What about the stupid smirking self important idiot who's reading you your rights when you know there is no roost in that tree? I'm entitled to be pissed off , having my site and job shut down when it's bloody obvious where if any bats that have been detected are and will be.. I've had this happen four times now , it used to be that I enjoyed carving bat holes and making monoliths , coronets etc.... I think after dealing with these folk in the ways that I have and situations of the trees and there risks of failure I really can't be bothered any more..

We've probably all had good and bad experiences. It is parliament that has chosen to protect bats. On the whole that's a good thing.

Ecologists can really make a meal of it. I had a site where the client asked me to sign off the trees for bats (which I am qualified to do) but also asked the ecologist to do the same. It was all that Planning wanted.  I surveyed the trees for bat roost features at the same time as  BS5838 survey. I charged an extra £60 for the supplementary report, and indemnified the client agaist claims and prosecution for destruction or disturbance. I was absolutely satisfied that there was low or negligible risk, all per the British Stnadard, amd I confirmed it in writing. The ecologists, on the other hand, camped out (2 of them) doing dawn and dusk emergence surveys for 3 nights (after a delay of 2 months to allow hibernation to end) and monitored activity in a 100m radius with heterodyne detectors and mist nets and god knows what else. Charged £1,200. Reached the same conclusion, buried deep in lots of irrelevant stuff about foraging. 
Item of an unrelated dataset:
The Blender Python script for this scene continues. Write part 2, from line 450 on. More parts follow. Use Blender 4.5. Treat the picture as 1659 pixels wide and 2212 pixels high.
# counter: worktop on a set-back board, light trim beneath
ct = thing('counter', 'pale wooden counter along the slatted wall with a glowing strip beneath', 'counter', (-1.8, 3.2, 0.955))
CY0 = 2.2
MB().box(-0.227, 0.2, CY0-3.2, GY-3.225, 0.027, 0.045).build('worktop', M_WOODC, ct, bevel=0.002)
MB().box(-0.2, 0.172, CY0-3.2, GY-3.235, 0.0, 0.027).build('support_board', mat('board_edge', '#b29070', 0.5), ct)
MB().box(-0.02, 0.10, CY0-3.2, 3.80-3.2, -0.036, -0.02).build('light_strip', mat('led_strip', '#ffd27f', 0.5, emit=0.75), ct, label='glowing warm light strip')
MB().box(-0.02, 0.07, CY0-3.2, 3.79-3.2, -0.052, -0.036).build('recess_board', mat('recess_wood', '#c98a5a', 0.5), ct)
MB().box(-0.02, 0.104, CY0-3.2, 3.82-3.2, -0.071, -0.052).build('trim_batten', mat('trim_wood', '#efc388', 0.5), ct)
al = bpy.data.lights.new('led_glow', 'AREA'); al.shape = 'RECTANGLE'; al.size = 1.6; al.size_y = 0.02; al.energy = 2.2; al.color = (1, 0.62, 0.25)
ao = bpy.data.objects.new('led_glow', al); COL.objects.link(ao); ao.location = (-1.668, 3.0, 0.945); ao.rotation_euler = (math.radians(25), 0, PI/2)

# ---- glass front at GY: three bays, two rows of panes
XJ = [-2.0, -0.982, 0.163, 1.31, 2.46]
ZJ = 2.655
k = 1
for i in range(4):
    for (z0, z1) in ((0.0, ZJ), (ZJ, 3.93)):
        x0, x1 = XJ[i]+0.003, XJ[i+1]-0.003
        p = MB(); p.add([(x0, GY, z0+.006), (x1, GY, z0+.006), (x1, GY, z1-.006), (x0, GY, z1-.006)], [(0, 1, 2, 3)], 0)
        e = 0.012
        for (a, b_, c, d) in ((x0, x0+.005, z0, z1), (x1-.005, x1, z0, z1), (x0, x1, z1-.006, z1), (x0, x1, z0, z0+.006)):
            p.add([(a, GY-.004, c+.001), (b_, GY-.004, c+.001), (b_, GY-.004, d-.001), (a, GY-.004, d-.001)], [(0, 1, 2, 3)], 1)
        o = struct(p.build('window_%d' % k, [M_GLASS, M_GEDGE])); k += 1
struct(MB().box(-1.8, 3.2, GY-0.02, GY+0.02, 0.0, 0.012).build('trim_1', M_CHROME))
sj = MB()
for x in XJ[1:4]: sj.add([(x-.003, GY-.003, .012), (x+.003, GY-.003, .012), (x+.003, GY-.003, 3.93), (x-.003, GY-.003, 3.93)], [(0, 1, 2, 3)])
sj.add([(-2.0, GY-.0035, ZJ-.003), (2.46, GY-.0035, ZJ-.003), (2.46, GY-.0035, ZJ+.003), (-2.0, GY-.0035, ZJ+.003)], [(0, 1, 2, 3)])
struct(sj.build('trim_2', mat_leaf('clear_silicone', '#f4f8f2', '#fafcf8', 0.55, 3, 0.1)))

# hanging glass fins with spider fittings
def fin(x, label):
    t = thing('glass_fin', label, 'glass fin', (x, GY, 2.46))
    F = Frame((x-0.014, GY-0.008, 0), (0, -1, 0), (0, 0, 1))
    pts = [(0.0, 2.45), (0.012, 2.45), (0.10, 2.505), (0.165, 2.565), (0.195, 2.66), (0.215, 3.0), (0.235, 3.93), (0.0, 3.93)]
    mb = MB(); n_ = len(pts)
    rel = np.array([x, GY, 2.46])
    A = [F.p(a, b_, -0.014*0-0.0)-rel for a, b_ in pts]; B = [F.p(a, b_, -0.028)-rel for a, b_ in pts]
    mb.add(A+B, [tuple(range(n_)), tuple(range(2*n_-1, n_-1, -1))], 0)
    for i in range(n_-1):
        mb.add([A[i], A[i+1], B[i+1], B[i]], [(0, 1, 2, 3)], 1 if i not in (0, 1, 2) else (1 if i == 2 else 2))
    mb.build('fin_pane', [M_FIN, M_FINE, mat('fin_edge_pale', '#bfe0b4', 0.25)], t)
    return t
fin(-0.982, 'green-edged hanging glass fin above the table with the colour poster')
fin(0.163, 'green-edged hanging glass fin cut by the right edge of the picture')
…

I like bats, I believe they should be protected, and I provide an inexpensive service that gets straight to the point because I find it results in less resentment when there is realistic and practical advice about solutions. The thing is, the law is the law and in most situations bats don't get in the way unless you ask an ecologist, they can be very risk averse and very pro-wildlife even when it is not present.  The greatest risk I perceive to bats is contractors who think they know all there is to know and are exposing customers ot risk of prosecution by letting their judgment be clouded by inverted snobbery about bat consultants.

There's a perfectly good, free, standard for contractors to use to sign off on bats in trees. I would urge all contractors to use it. It is an easy conversion from thinking they know it all to knowing enough to protect themselves, customers and bats. You can even charge for it.